By Firdevs Yuksel and Handan Kazanci

ISTANBUL (AA) - Rising Middle East tensions are unlikely to significantly impact oil prices unless key producers are directly involved, according to the head of the International Energy Agency (IEA).

In an interview with Anadolu in Istanbul, Fatih Birol divulged that, rather than supply risks in the Middle East, market fundamentals are being driven by the OPEC+ oil cut policy.

“If one or more major oil-producing countries are not directly involved in the conflict, I do not think that prices will rise to very high levels," Birol said.

Earlier this month, the price of international benchmark Brent crude breached the threshold of $90 a barrel, reaching its highest level since October 2023 amid the heightened tensions between Israel and Iran.

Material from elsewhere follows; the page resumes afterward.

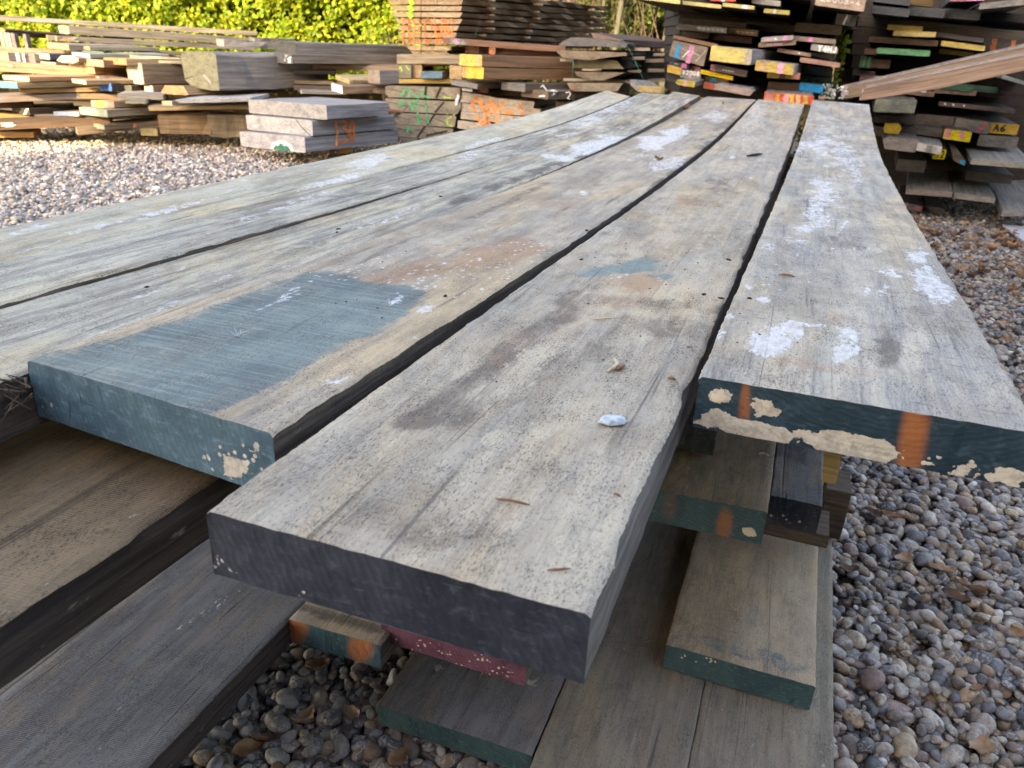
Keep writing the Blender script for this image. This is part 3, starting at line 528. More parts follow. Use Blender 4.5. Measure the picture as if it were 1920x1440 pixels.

Oil prices are currently hovering around $90 in global markets, which Birol said poses a serious risk for many countries worldwide by contributing to inflationary pressures, including Türkiye.

Nonetheless, he explained that the reason why oil prices are so high despite oil demand being relatively low compared to the last two years in 2022 and 2023 is due to the deliberate reduction of oil production by OPEC+ countries, a policy that the group is following to keep oil prices high.

Global demand has marginally increased by around 1 million barrels per day (bpd), and production is at an adequate level to meet this demand level, he said.

The latest edition of the agency’s monthly oil market report for 2024 shows that global output is forecast to rise by 770,000 bpd to 102.9 million bpd.

Non-OPEC+ production will expand by 1.6 million bpd, while OPEC+ supply could fall by 820,000 bpd if voluntary cuts remain in place.

“Global oil demand growth is currently in the midst of a slowdown and is expected to ease to 1.2 million bpd this year and 1.1 million bpd in 2025, bringing a peak in consumption into view this decade,” the report said.

While a tighter supply-demand balance is expected in the market, demand growth is predicted to be met by volumes from non-OPEC+ countries like the US, Brazil, Canada and Guyana.